Jim Roumasset, Professor of Economics, University of Hawaii:
Environmental Economics plus Rob Stavins' blogs provide substantial food for thought. Some unresolved issues:
1. Cap and trade has a major political advantage over carbon taxes. The political system is left to choose the percentages of free allocations and permits to be auctioned. “The Wonderful Politics of Cap-and-Trade: A Closer Look at Waxman-Markey.” Some exceptions/reservations:
a) Anything caps can do, block-rate tax schedules can emulate. If you want to "give away" 85% of the cap, set the intra-marginal tax rate at zero, up to 85% of 2005 emissions. For reasons of uncertainty, you can combine a two-tier tax system with an absolute ceiling on total emissions. This is equivalent to a cap-and-trade system with a minimum price and an allowance reserve http://www.nber.org/papers/w14258.
b) Unfortunately the politics doesn't stop with the percentage of allocations to be auctioned. There are legitimate ambiguities about whether the caps should be production or consumption based and what leakage avoidance devices are WTO-compliant. Ambiguity plus politics predisposes a free-for-all over standards, subsidies, mandates, picked-winners and an indecipherable formula for who gets the free allocations. Any study that makes these more transparent will make an important contribution to the debate.
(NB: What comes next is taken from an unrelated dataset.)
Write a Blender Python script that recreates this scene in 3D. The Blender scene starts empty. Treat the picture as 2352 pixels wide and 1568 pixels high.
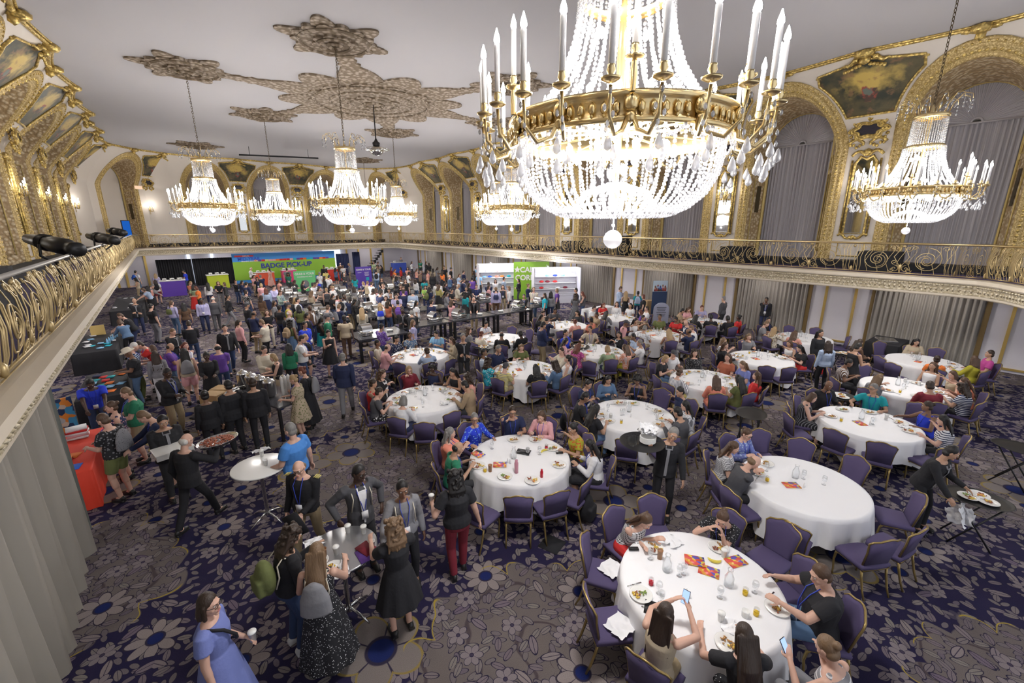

2. It is said that either system will not have adverse international-competitiveness effects because other costs "swamp" abatement costs. The logic doesn't go through. Comparative advantage is determined at the margin. And we can hardly expect empirical studies to be definitive, given the enormity of the challenge. Static comparative advantage is determined by the usual neoclassical reasons plus Krugmanian economies and transport costs. To that one would want to account for changes in each country’s produced, natural, human, and knowledge capital in order to determine dynamic comparative advantage.